Selon lui, cette région ne mérite plus l'appellation « Guinée forestière » à cause de l’état de sa végétation actuelle. La forêt a été complètement dévastée par l'action anthropique de l'Homme.

 En Guinée forestière, nous avons une Guinée dé-forestée. Allez vers Lola, Beyla, vous y trouverez de vastes domaines sans aucune forêt. Alors qu’avant, ce sont des zones où on parcourait des kilomètres sans même voir le soleil. Mais aujourd'hui, l'arrivée des sociétés d'exploitation de bois en ont fini avec toutes ces forêts. Donc, il serait mieux qu'on change de nom pour dire par exemple "Guinée du Sud" », indique M. Manamou.

 

Ces deux dernières années à savoir l'année 2020 et 2021, la pluviométrie a drastiquement diminué à Nzérékoré. La préfecture reste déficitaire, une situation qui inquiète les scientifiques. Interrogé, le responsable de la direction régionale de la météorologie de Nzérékoré, a donné des précisions sur les statistiques. Rien qu’en 2021, N’zérékoré a enregistré un déficit de 591,6 mm d'eau.

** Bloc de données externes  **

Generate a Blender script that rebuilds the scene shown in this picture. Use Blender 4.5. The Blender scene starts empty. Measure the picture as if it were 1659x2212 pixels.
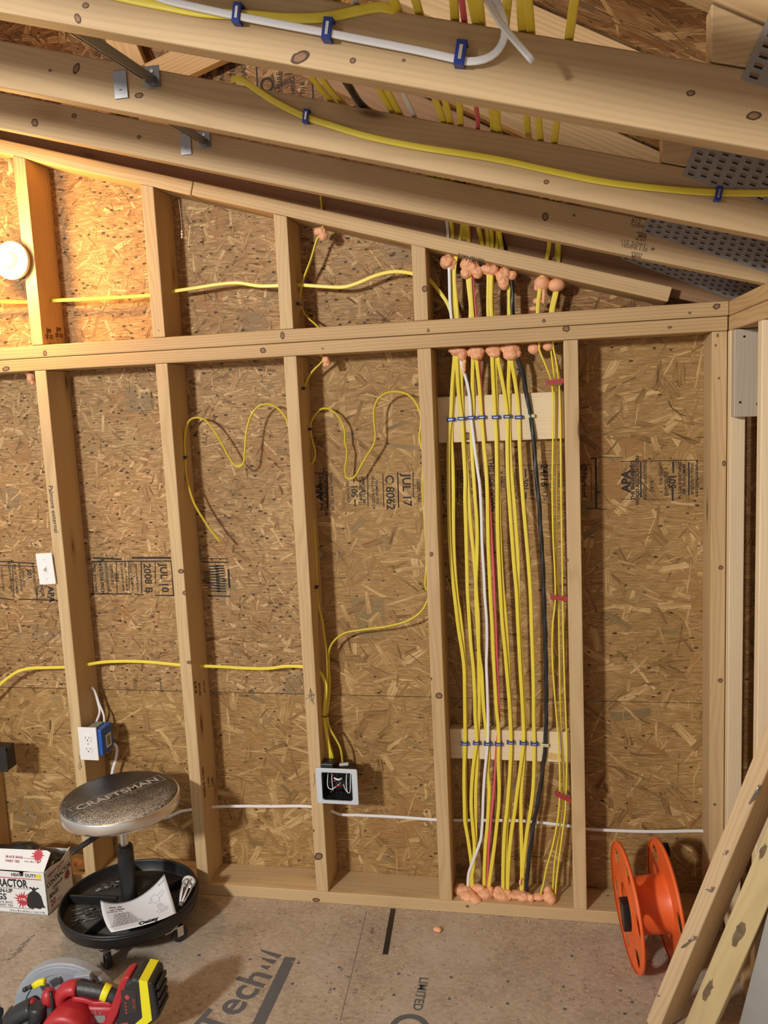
import bpy, bmesh, math, random
from mathutils import Vector, Matrix, noise
random.seed(7)
S = bpy.context.scene
COL = S.collection
# ------------------------------------------------------------------ camera
PW, PH, FPX = 1659, 2212, 1836.17
CAM = Vector((0.3748, -2.4529, 1.6121))
CR = Vector((0.9805, 0.1910, -0.0467)).normalized()
CF = Vector((-0.1957, 0.9714, -0.1346)).normalized()
CU = CR.cross(CF).normalized()
CR = CF.cross(CU).normalized()
cd = bpy.data.cameras.new('camera')
cam = bpy.data.objects.new('camera', cd)
COL.objects.link(cam)
cam.matrix_world = Matrix(((CR.x, CU.x, -CF.x, CAM.x), (CR.y, CU.y, -CF.y, CAM.y), (CR.z, CU.z, -CF.z, CAM.z), (0, 0, 0, 1)))
cd.sensor_fit = 'VERTICAL'
cd.sensor_height = 36
cd.lens = 36 * FPX / PH
cd.clip_start = 0.02
S.camera = cam
# ------------------------------------------------------------------ light
w = bpy.data.worlds.new('world')
S.world = w
w.use_nodes = True
w.node_tree.nodes['Background'].inputs[0].default_value = (1.0, 0.965, 0.93, 1)
w.node_tree.nodes['Background'].inputs[1].default_value = 0.45

def lamp(name, kind, loc, energy, color, size, target=None):
    ld = bpy.data.lights.new(name, kind)
    ld.energy = energy
    ld.color = color
    if kind == 'AREA':
        ld.shape = 'DISK'
        ld.size = size
    else:
        ld.shadow_soft_size = size
    o = bpy.data.objects.new(name, ld)
    COL.objects.link(o)
    o.location = loc
    if target:
        o.rotation_euler = (Vector(target) - Vector(loc)).to_track_quat('-Z', 'Y').to_euler()
    return o
lamp('work_light', 'POINT', (-1.75, -4.0, 2.38), 520, (1.0, 0.962, 0.905), 0.16)
BULB = 380.0
S.view_settings.view_transform = 'Standard'
S.view_settings.look = 'None'
S.view_settings.gamma = 1
S.view_settings.exposure = 0.10
S.view_settings.use_curve_mapping = False

# ------------------------------------------------------------------ helpers
def at(px, py, X=None, Y=None, Z=None):
    """world point on a plane, seen along a ray of the photo"""
    d = CF + CR * ((px - PW / 2) / FPX) - CU * ((py - PH / 2) / FPX)
    if X is not None: t = (X - CAM.x) / d.x
    elif Y is not None: t = (Y - CAM.y) / d.y
    else: t = (Z - CAM.z) / d.z
    return CAM + d * t

def frame(loc, x, z=None, y=None):
    """matrix with local x along x and local z (or y) near the given axis"""
    x = Vector(x).normalized()
    if z is not None:
        y = Vector(z).cross(x).normalized()
        z = x.cross(y).normalized()
    else:
        z = x.cross(Vector(y)).normalized()
        y = z.cross(x).normalized()
    return Matrix(((x.x, y.x, z.x, loc[0]), (x.y, y.y, z.y, loc[1]), (x.z, y.z, z.z, loc[2]), (0, 0, 0, 1)))

def T(x, y, z): return Matrix.Translation((x, y, z))
def R(a, ax): return Matrix.Rotation(math.radians(a), 4, ax)
I4 = Matrix.Identity(4)

def BM(): return bmesh.new()

def take(bm, sub, M=I4, mat=0):
    """append bmesh sub to bm"""
    vs = {}
    for v in sub.verts: vs[v] = bm.verts.new(M @ v.co)
    for f in sub.faces:
        try:
            nf = bm.faces.new([vs[v] for v in f.verts])
            nf.material_index = mat if mat else f.material_index
            nf.smooth = f.smooth
        except ValueError: pass
    sub.free()

def box(bm, c, s, M=I4, bev=0.0, seg=2, mat=0, smooth=False):
    sub = BM()
    bmesh.ops.create_cube(sub, size=1, matrix=Matrix.Diagonal((s[0], s[1], s[2], 1)))
    if bev > 0:
        bmesh.ops.bevel(sub, geom=list(sub.edges), offset=min(bev, min(s) * 0.45), segments=seg, affect='EDGES', profile=0.5)
    if smooth:
        for f in sub.faces: f.smooth = True
    take(bm, sub, M @ T(*c), mat)

def cyl(bm, c, r, h, M=I4, seg=24, r2=None, bev=0, mat=0, cap=True):
    """cylinder along local z"""
    sub = BM()
    bmesh.ops.create_cone(sub, cap_ends=cap, segments=seg, radius1=r, radius2=r if r2 is None else r2, depth=h)
    if bev:
        es = [e for e in sub.edges if len(e.link_faces) == 2 and any(len(f.verts) > 4 for f in e.link_faces)]
        bmesh.ops.bevel(sub, geom=es, offset=bev, segments=2, affect='EDGES', profile=0.5)
    for f in sub.faces: f.smooth = len(f.verts) <= 4
    take(bm, sub, M @ T(*c), mat)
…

"Nous avons une normale. C'est par rapport à cette normale que nous pouvons dire que la pluviométrie a changé ou non. Soit ça été déficitaire ou excédentaire. Cette normale en cours est celle de 1981-2010, qui va jusqu'à 30 ans. Et la valeur de cette normale est de 1826,6 mm d'eau. Donc, les statistiques qui sont en cours, nous les évaluons par rapport à l'année. Les années précédentes et cette année. Et vu que nous sommes au cours de l'année, nous ne pouvons pas donner une statistique parfaite pour cette année 2022. Mais pour ce qui est de l'année 2021 qui vient de passer, nous avons reçu à cette station principale météo Nzérékoré, une quantité de 1235,6 mm d'eau. Donc si nous faisons une évaluation ou une comparaison par rapport à la normale pluviométrique qui est 1826,6 mm, nous trouvons une quantité déficitaire de 591,6 mm d'eau. Ce qui veut dire que l'année passée, nous avons reçu moins de quantité d'eau par rapport à la normale. Et c'est seulement par rapport à la normale que nous pouvons définir ou dire que cette année il a plu moins ou plus.

Nous sommes partis loin pour faire cette comparaison. En 2020, nous avons reçu une quantité de 1676,2 mm et comparativement à la normale, nous avons trouvé aussi une pluviométrie déficitaire de 150,4 mm. Ce qui veut dire que les deux années précédentes, 2020, 2021, ont été déficitaires. Nous descendons un plus vers 2019, nous avons trouvé une quantité égale à 2150,6 mm d'eau. Et comparativement à cette même normale qui est 1826,6 mm d'eau, nous trouvons une quantité de 324,0 mm d'eau qui est au-dessus de la normale. Donc, l'année a été excédentaire. Même chose que pour 2018, 2017. Donc, nous avons remarqué que les 5 dernières années passées, seulement les trois années 2017, 2018, 2019 ont été excédentaires. Mais les deux dernières années 2020 et 2021, ont été déficitaires. Ce qui veut dire que nous sommes en manque par rapport à la normale", explique M. Inapogui Emmanuel Gbazié, ingénieur Météo, responsable de la station régionale de Nzérékoré.

De coutume, les citoyens de Nzérékoré s'attendent aux premières pluies au mois de janvier, chaque année. Le paradoxe, c'est que cette année, aucune goutte de pluie n'est tombée en janvier. Si certains s'inquiète de cette réalité, ce météorologue rassure :

« Si chaque année il pleut au mois de janvier et cette année il n'a pas plu cela ne nous inquiète pas. Vous savez chez nous, la moyenne pluviométrique de chaque mois est définie. Le mois de janvier, l'intervalle de pluviométrie que nous avons n'est pas si considérable. Donc, s'il ne pleut pas en janvier, nous ne sommes pas inquiets. Parce que ça ne vaut même pas 20mm d'eau. Mais du côté des agriculteurs, ça les affecte parce que ces gens se réfèrent à ces premières pluies pour se planifier ou pour définir comment l'année sera », précise M. Gbazié.